JERUSALEM (JTA) — The Yad Vashem Holocaust museum said in a statement that the Holocaust was “the unprecedented genocide of six million Jews.”
The statement Tuesday by the Holocaust memorial and museum in Jerusalem comes in the wake of a controversy over Friday’s White House statement marking International Holocaust Remembrance Day, which failed to mention Jews or anti-Semitism.
“Yad Vashem representatives stressed to all that the Holocaust was the unprecedented genocide of six million Jews, perpetrated by Nazi Germany and its collaborators, motivated by a radically racist, anti-Semitic ideology, which sought the annihilation of the Jewish people, its culture and its heritage,” the statement from Yad Vashem said in discussing several of the events it held in commemoration of the remembrance day. “The Nazis’ barbaric intent and policy to wipe out an entire people violated the fundamental tenets of human morality, thus making the Holocaust a distinct event of eternal universal significance.
“Yad Vashem emphasizes the imperative to understand the Holocaust in a historically accurate manner, in order to ensure that it remains a perpetually relevant component of human consciousness and discourse throughout the world.”
The statement followed a day after the U.S. Holocaust Memorial Museum released a statement saying “Millions of other innocent civilians were persecuted and murdered by the Nazis, but the elimination of Jews was central to Nazi policy.”
That statement also said: “As Elie Wiesel said, ‘Not all victims were Jews, but all Jews were victims. … The Holocaust teaches us profound truths about human societies and our capacity for evil.

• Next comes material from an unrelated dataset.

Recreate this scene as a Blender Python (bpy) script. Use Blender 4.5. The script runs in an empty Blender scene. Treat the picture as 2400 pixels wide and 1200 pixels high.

An accurate understanding of this history is critical if we are to learn its lessons and honor its victims.”
Jewish critics have said that omitting Jews from Holocaust commemoration statements, wittingly or not, plays into the agenda of groups that seek to diminish the Nazi genocide of the Jews.
Since the controversy over the White House statement erupted, Trump administration spokespeople, including his chief of staff, Reince Priebus, press secretary, Sean Spicer, and spokeswoman Hope Hicks have doubled down on the argument that they chose not single out Jews in order to be “inclusive.”